Task input:
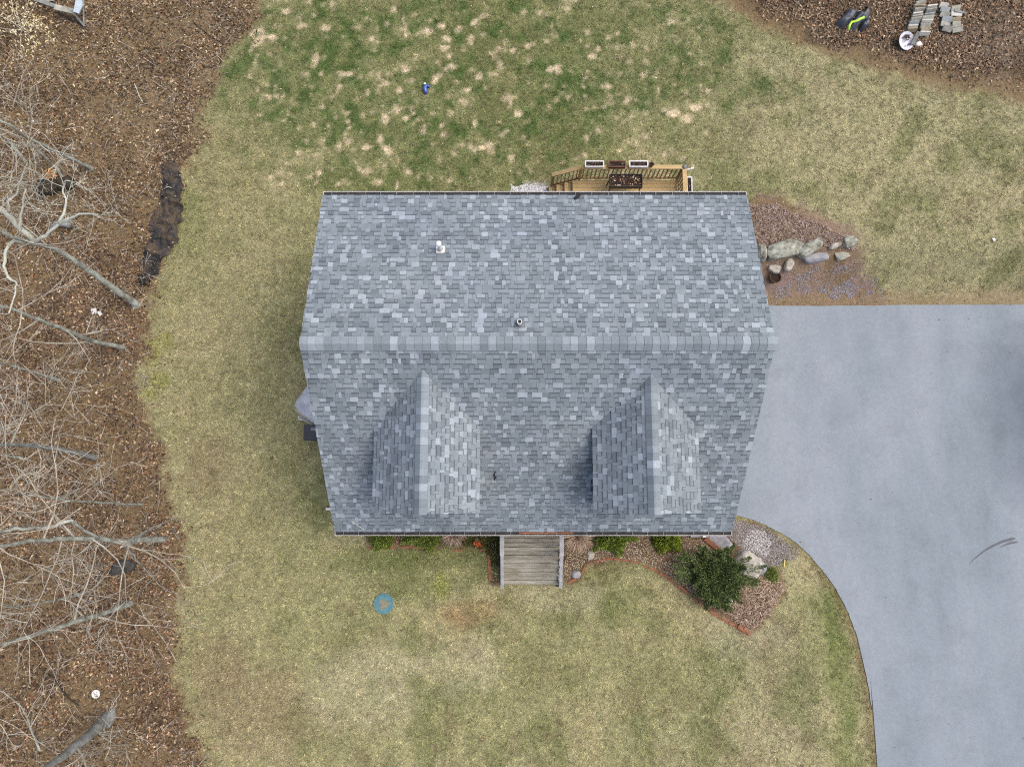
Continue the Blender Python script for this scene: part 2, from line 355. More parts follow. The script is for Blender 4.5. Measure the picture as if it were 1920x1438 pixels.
# ------------------------------------------------------------------ mesh helpers
class MB:
    def __init__(s): s.v = []; s.f = []
    def add(s, vs, fs):
        o = len(s.v); s.v += [tuple(v) for v in vs]; s.f += [tuple(i+o for i in f) for f in fs]; return s
    def box(s, c, size, rot=None, taper=1.0):
        x, y, z = [k/2 for k in size]; vs = []
        for sz in (-1, 1):
            k = taper if sz > 0 else 1
            for sx, sy in ((-1, -1), (1, -1), (1, 1), (-1, 1)): vs.append(Vector((sx*x*k, sy*y*k, sz*z)))
        if rot: vs = [rot @ v for v in vs]
        c = Vector(c)
        return s.add([v+c for v in vs], [(3, 2, 1, 0), (4, 5, 6, 7), (0, 1, 5, 4), (1, 2, 6, 5), (2, 3, 7, 6), (3, 0, 4, 7)])
    def bar(s, a, b, w, h, up=Vector((0, 0, 1))):
        a = Vector(a); b = Vector(b); d = (b-a); L = d.length; d.normalize()
        x = d.cross(up)
        if x.length < 1e-4: x = d.cross(Vector((0, 1, 0)))
        x.normalize(); z = x.cross(d)
        R = Matrix((x, d, z)).transposed()
        return s.box((a+b)/2, (w, L, h), R)
    def tube(s, pts, rad, n=8, cap=True):
        pts = [Vector(p) for p in pts]; m = len(pts)
        if not hasattr(rad, '__len__'): rad = [rad]*m
        d0 = (pts[1]-pts[0]).normalized(); x = d0.cross(Vector((0.31, .77, .55))).normalized()
        o = len(s.v)
        for k in range(m):
            d = (pts[min(k+1, m-1)]-pts[max(k-1, 0)]).normalized()
            x = (x-d*x.dot(d)).normalized(); y = d.cross(x)
            for j in range(n):
                a = 2*math.pi*j/n; s.v.append(tuple(pts[k]+(x*math.cos(a)+y*math.sin(a))*rad[k]))
        for k in range(m-1):
            for j in range(n):
                a = o+k*n+j; b = o+k*n+(j+1) % n; s.f.append((a, b, b+n, a+n))
        if cap: s.f.append(tuple(o+j for j in range(n-1, -1, -1))); s.f.append(tuple(o+(m-1)*n+j for j in range(n)))
        return s
    def lathe(s, c, prof, n=20, cap0=True, cap1=True):
        c = Vector(c); o = len(s.v)
        for r, z in prof:
            for j in range(n):
                a = 2*math.pi*j/n; s.v.append((c.x+r*math.cos(a), c.y+r*math.sin(a), c.z+z))
        for k in range(len(prof)-1):
            for j in range(n):
                a = o+k*n+j; b = o+k*n+(j+1) % n; s.f.append((a, b, b+n, a+n))
        if cap0: s.f.append(tuple(o+j for j in range(n-1, -1, -1)))
        if cap1: s.f.append(tuple(o+(len(prof)-1)*n+j for j in range(n)))
        return s
    def mesh(s, name):
        me = bpy.data.meshes.new(name); me.from_pydata(s.v, [], s.f); me.update(); return me
    def build(s, name, m, parent=None, smooth=False, bevel=0):
        me = s.mesh(name); me.materials.append(m)
        if smooth: me.polygons.foreach_set('use_smooth', [True]*len(me.polygons))
        o = bpy.data.objects.new(name, me); COL.objects.link(o)
        if parent is not None: adopt(o, parent)
        if bevel:
            bm = o.modifiers.new('bevel', 'BEVEL'); bm.width = bevel; bm.segments = 2; bm.limit_method = 'ANGLE'
        return o
def world_loc(o):
    v = Vector(o.location)
    while o.parent is not None: o = o.parent; v = v+Vector(o.location)
    return v
def adopt(o, parent):
    """parent without moving: things are only translated, so a shift is enough"""
    o.parent = parent; o.location = Vector(o.location)-world_loc(parent)
def tag(o, label, cat, group=None, kind=None):
    if label: o['label'] = label
    if cat: o['category'] = cat
    if group: o['group'] = group
    if kind: o['kind'] = kind
    return o
def thing(name, label, cat, loc=(0, 0, 0), group=None):
    o = bpy.data.objects.new(name, None); COL.objects.link(o); o.location = loc; o.empty_display_size = .1
    return tag(o, label, cat, group)
def nmesh(name, verts, faces_flat, nper, m, cols=None, parent=None):
    """fast mesh from numpy arrays: faces all of nper corners"""
    me = bpy.data.meshes.new(name); nv = len(verts); nf = len(faces_flat)//nper
    me.vertices.add(nv); me.vertices.foreach_set('co', np.ascontiguousarray(verts, dtype=np.float32).ravel())
    me.loops.add(nf*nper); me.loops.foreach_set('vertex_index', np.ascontiguousarray(faces_flat, dtype=np.int32))
    me.polygons.add(nf); me.polygons.foreach_set('loop_start', np.arange(0, nf*nper, nper, dtype=np.int32))
    me.update(calc_edges=True)
    if cols is not None:
        a = me.attributes.new('Col', 'FLOAT_COLOR', 'POINT')
        c4 = np.ones((nv, 4), np.float32); c4[:, :3] = cols; a.data.foreach_set('color', c4.ravel())
    me.materials.append(m); o = bpy.data.objects.new(name, me); COL.objects.link(o)
    if parent is not None: adopt(o, parent)
    return o

# ------------------------------------------------------------------ ground sheet
def spaced(lo, hi, step, far):
    a = list(np.arange(lo, hi+step/2, step)); s = step; x = hi; out = []
    while x < far: s *= 1.6; x += s; out.append(x)
    s = step; x = lo; pre = []
    while x > -far: s *= 1.6; x -= s; pre.append(x)
    return np.array(pre[::-1]+a+out)
vx = spaced(-22.4, 22.4, .085, 900); vy = spaced(-12, 21.5, .085, 900)
VX, VY = np.meshgrid(vx, vy); vz = samp(HGT, VX, VY)
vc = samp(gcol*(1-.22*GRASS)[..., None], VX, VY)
outm = S(0, 6, np.maximum.reduce([np.abs(VX)-22.4, -12-VY, VY-21.5]))
vc = mixc(vc, C3(112, 94, 72)+np.zeros(VX.shape+(3,)), outm)
nx, ny = len(vx), len(vy)
idx = np.arange(nx*ny).reshape(ny, nx)
q = np.stack([idx[:-1, :-1], idx[:-1, 1:], idx[1:, 1:], idx[1:, :-1]], -1).reshape(-1)
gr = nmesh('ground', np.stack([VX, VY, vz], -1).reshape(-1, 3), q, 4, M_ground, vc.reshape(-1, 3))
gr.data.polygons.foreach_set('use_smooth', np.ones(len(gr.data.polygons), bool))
gr['kind'] = 'structure'

# driveway slab
def poly_slab(name, pts, z, th, m, kind='structure'):
    bm = bmesh.new(); vs = [bm.verts.new((p[0], p[1], z)) for p in pts]; f = bm.faces.new(vs)
    bmesh.ops.recalc_face_normals(bm, faces=[f])
    if f.normal.z < 0: f.normal_flip()
    r = bmesh.ops.extrude_face_region(bm, geom=[f])
    for v in [g for g in r['geom'] if isinstance(g, bmesh.types.BMVert)]: v.co.z -= th
    f.normal_update()
    bmesh.ops.recalc_face_normals(bm, faces=bm.faces)
    me = bpy.data.meshes.new(name); bm.to_mesh(me); bm.free(); me.materials.append(m)
    o = bpy.data.objects.new(name, me); COL.objects.link(o); o['kind'] = kind; return o
def smooth_poly(pts, k=6, jit=0.0):
    out = []; n = len(pts)
    for i in range(n):
        if abs(pts[i][0]) > 30 or abs(pts[(i+1) % n][0]) > 30 or pts[i][1] < -30 or pts[(i+1) % n][1] < -30: out.append(tuple(pts[i][:2])); continue
        p0, p1, p2, p3 = [Vector(pts[(i+j-1) % n][:2]).to_3d() for j in range(4)]
        L = (p2-p1).length; kk = k if L < 6 else 1
        for s_ in range(kk):
            u = s_/kk
            q_ = .5*((2*p1)+(p2-p0)*u+(2*p0-5*p1+4*p2-p3)*u*u+(3*p1-p0-3*p2+p3)*u**3) if kk > 1 else p1
            out.append((q_.x+random.uniform(-jit, jit), q_.y+random.uniform(-jit, jit)))
    return out
dv = poly_slab('driveway', smooth_poly(drive_poly, 8, .012), DZ+.035, .09, M_asphalt)

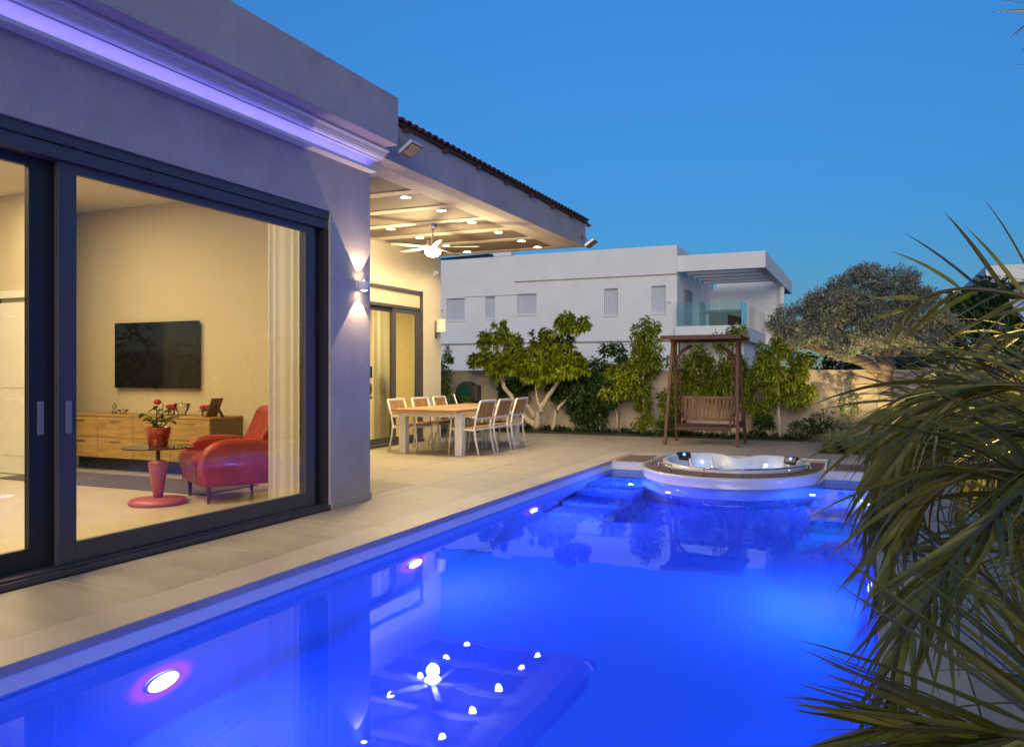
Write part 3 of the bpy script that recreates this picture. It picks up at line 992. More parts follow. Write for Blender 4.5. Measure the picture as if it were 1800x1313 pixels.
def soft(o, w, seg=4):
    m_ = o.modifiers.new('bevel', 'BEVEL')
    m_.width = w
    m_.segments = seg
    m_.limit_method = 'ANGLE'
    m_.angle_limit = R(32)
    o.data.polygons.foreach_set('use_smooth', [True] * len(o.data.polygons))
    return o


soft(part('seat_base', MB().prism([(-0.40, 0.17), (0.38, 0.17), (0.42, 0.39), (-0.43, 0.39)], -0.29, 0.29, 'y'), M['redleather'], ac), .025)
soft(part('seat_cushion', MB().box(-0.49, 0.22, -0.285, 0.285, 0.385, 0.50), M['redleather'], ac), .05)
armp = [(-0.40, 0.17), (0.40, 0.17), (0.46, 0.42), (0.43, 0.60), (0.20, 0.635), (0.0, 0.655), (-0.16, 0.655), (-0.28, 0.63), (-0.37, 0.575), (-0.425, 0.50), (-0.45, 0.40)]
for y in (-0.425, 0.295):
    soft(part('arm', MB().prism(armp, y, y + 0.13, 'y'), M['redleather'], ac), .05)
soft(part('backrest', MB().prism([(0.12, 0.40), (0.40, 0.34), (0.56, 0.86), (0.52, 0.96), (0.44, 0.985), (0.37, 0.95)], -0.285, 0.285, 'y'), M['redleather'], ac), .06)
for y in (-0.2875, 0.2875):
    part('seam', MB().tube([(-0.43, y, 0.19), (-0.455, y, 0.39), (-0.40, y, .53)], 0.006, 6), M['redleather'], ac, smooth=True)
for x, y in ((-0.34, -0.36), (-0.34, 0.36), (0.34, -0.36), (0.34, 0.36)):
    part('leg', MB().lathe([(0.016, 0.0), (0.026, 0.172)], (x, y, 0), 12), M['darkwood'], ac)

st = thing('side_table', 'round glass side table on a red turned pedestal', 'side table', (-6.72, 6.14, 0))
part('foot', MB().lathe([(0.0, 0.0), (0.28, 0.0), (0.29, 0.02), (0.27, 0.05), (0.1, 0.065), (0.0, 0.066)], n=32), M['redlacquer'], st, smooth=True)
part('pedestal', MB().lathe([(0.045, 0.06), (0.05, 0.1), (0.095, 0.40), (0.095, 0.43), (0.05, 0.45)], n=24), M['redlacquer'], st, smooth=True)
part('neck', MB().tube([(0, 0, .44), (0, 0, .575)], .022, 12), M['black'], st)
part('glass_top', MB().lathe([(0.0, 0.575), (0.345, 0.575), (0.35, 0.58), (0.345, 0.587), (0, 0.587)], n=40), M['tglass'], st)

fp = thing('potted_rose', 'red pot with a leafy rose on the glass side table', 'potted plant', (-6.72, 6.14, 0.588))
part('pot', MB().lathe([(0.085, 0), (0.09, 0.004), (0.125, 0.19), (0.128, 0.2), (0.115, 0.2), (0.11, 0.17), (0.0, 0.165)], n=28), M['redpot'], fp, smooth=True)


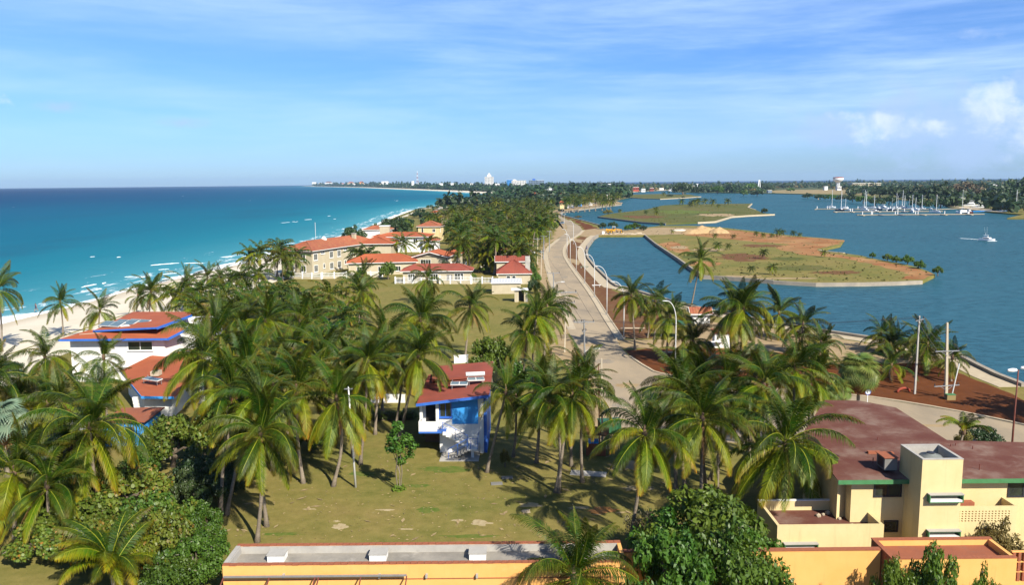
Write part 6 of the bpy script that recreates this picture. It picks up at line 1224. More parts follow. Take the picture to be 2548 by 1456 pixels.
# blue wall and small brown roof in the left thicket
a = G(262, 1112); t = thing('blue_garden_house', 'blue painted garden house half hidden behind sea grapes', 'house', a, R(2)); MB().box(0, 3.9, 0, 4.5, 0, 2.5).build('wall', MT['blue'], t); MB().box(-.25, 4.2, -.3, 4.9, 2.503, 2.62).build('roof', MT['rust'], t); door(t, (2.6, -.03, 0), 'F', .8, 2.0, 'dark')
a = G(128, 1088); t = thing('brown_roof_hut', 'small white hut with a dark red roof and blue edge among the left palms', 'house', a, R(4)); MB().box(-.3, 2.4, 0, 4.0, 0, 2.35).build('wall', MT['white'], t); MB().box(-.7, 2.9, -.7, 4.6, 2.36, 2.55).build('roof', MT['redroof'], t); MB().box(-.72, 2.92, -.76, -.703, 2.33, 2.56).build('fascia', MT['blue'], t); window(t, (.9, 0, 1.3), 'F', 1.0, .9, 'dblue', 1, True)
a = G(498, 1005); t = thing('white_gate_pier', 'white pier with a pipe beside the lower red roof', 'gate pier', a, 0); MB().box(-.6, .6, 0, .5, 0, 3.1).build('pier', MT['white'], t); MB().box(-.6, .0, -.04, -.004, 1.2, 2.2).build('blue_patch', MT['blue'], t); MB().tube([(.7, .1, 0), (.7, .1, 2.6), (.4, .1, 2.9)], .05, 6).build('pipe', MT['lamp'], t)
tt = thing('limestone_rock', 'flat pale rock on the ground among the sea grapes', 'rock', G(421, 1141)); me = rocks[1].copy(); o = obj('stone', me, tt); o.scale = (1.0, .6, .35)

# ===== cream hotel and villas
def house(name, label, u, v, w_, d_, h, rz=0., wall='cream', roof='tile', kind='hip', rise=1.6, o=.6, wins=(), fascia='trim', group=None, axis='y', cat='house'):
    p = G(u, v); t = thing(name, label, cat, p, rz, group); MB().box(0, w_, 0, d_, 0, h - .17).build('wall', MT[wall], t)
    if kind == 'hip': hip(t, 0, w_, 0, d_, h, rise, roof, o, fascia)
    elif kind == 'gable': gable(t, 0, w_, 0, d_, h, rise, roof, o, fascia, axis, MT[wall])
    elif kind == 'flat': MB().box(-o, w_ + o, -o, d_ + o, h - .165, h + .05).build('roof', MT[roof], t)
    elif kind == 'parapet':
        MB().box(-.02, w_ + .02, -.02, .25, h - .165, h + .4).box(-.02, w_ + .02, d_ - .25, d_ + .02, h - .165, h + .4).box(-.02, .25, .26, d_ - .26, h - .165, h + .39).box(w_ - .25, w_ + .02, .26, d_ - .26, h - .165, h + .39).build('parapet', MT[wall], t); MB().box(.25, w_ - .25, .26, d_ - .26, h - .164, h + .05).build('roof', MT[roof], t)
    for (f, s, z, ww, hh, *r_) in wins:
        c = {'F': (s, 0, z), 'R': (w_, s, z), 'L': (0, s, z)}[f]; window(t, c, f, ww, hh, 'trim', r_[0] if r_ else 2, True)
    return t
hrz = math.atan2(7, 19) ; hw, hd = 10.0, 37.0
c0 = G(778, 685); oo = c0 - Vector((hw * math.cos(-hrz), hw * math.sin(-hrz), 0))
wn = []
for s in (1.8, 10.0, 14.2, 21.5): wn.append(('R', s, 5.1, 1.7, 1.75, 3))
for s in (1.8, 10.0, 14.2, 21.5): wn.append(('R', s, 1.75, 1.7, 1.75, 3))
for s in (5.6, 18.): wn.append(('R', s, 6.0, 1.9, .4, 2))
for s in (6.0, 17.6): wn.append(('R', s, 2.1, .7, 1.2, 1))
wn += [('F', 3, 5.0, 1.5, 1.6, 2), ('F', 7, 5.0, 1.5, 1.6, 2), ('F', 3, 1.8, 1.5, 1.6, 2), ('F', 7, 1.8, 1.5, 1.6, 2)]
t = thing('cream_hotel', 'cream two storey hotel with an orange tile roof and white framed windows', 'hotel', oo, -hrz)
MB().box(0, hw, 0, hd, 0, 6.83).build('wall', MT['cream'], t); hip(t, 0, hw, 0, hd, 7.0, 2.4, 'tile', .8)
for f, s, z, ww, hh, pn in wn: window(t, (s, 0, z) if f == 'F' else (hw, s, z), f, ww, hh, 'trim', pn, True, fw=.14)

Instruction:
Look back at the data above. Transcribe exactly the lines starting at the line that contains "vc = samp(gcol*(1-.22*GRASS)[..., None], VX, VY)" and ending at the line that contains "gr['kind'] = 'structure'".

Problem solution:
vc = samp(gcol*(1-.22*GRASS)[..., None], VX, VY)
outm = S(0, 6, np.maximum.reduce([np.abs(VX)-22.4, -12-VY, VY-21.5]))
vc = mixc(vc, C3(112, 94, 72)+np.zeros(VX.shape+(3,)), outm)
nx, ny = len(vx), len(vy)
idx = np.arange(nx*ny).reshape(ny, nx)
q = np.stack([idx[:-1, :-1], idx[:-1, 1:], idx[1:, 1:], idx[1:, :-1]], -1).reshape(-1)
gr = nmesh('ground', np.stack([VX, VY, vz], -1).reshape(-1, 3), q, 4, M_ground, vc.reshape(-1, 3))
gr.data.polygons.foreach_set('use_smooth', np.ones(len(gr.data.polygons), bool))
gr['kind'] = 'structure'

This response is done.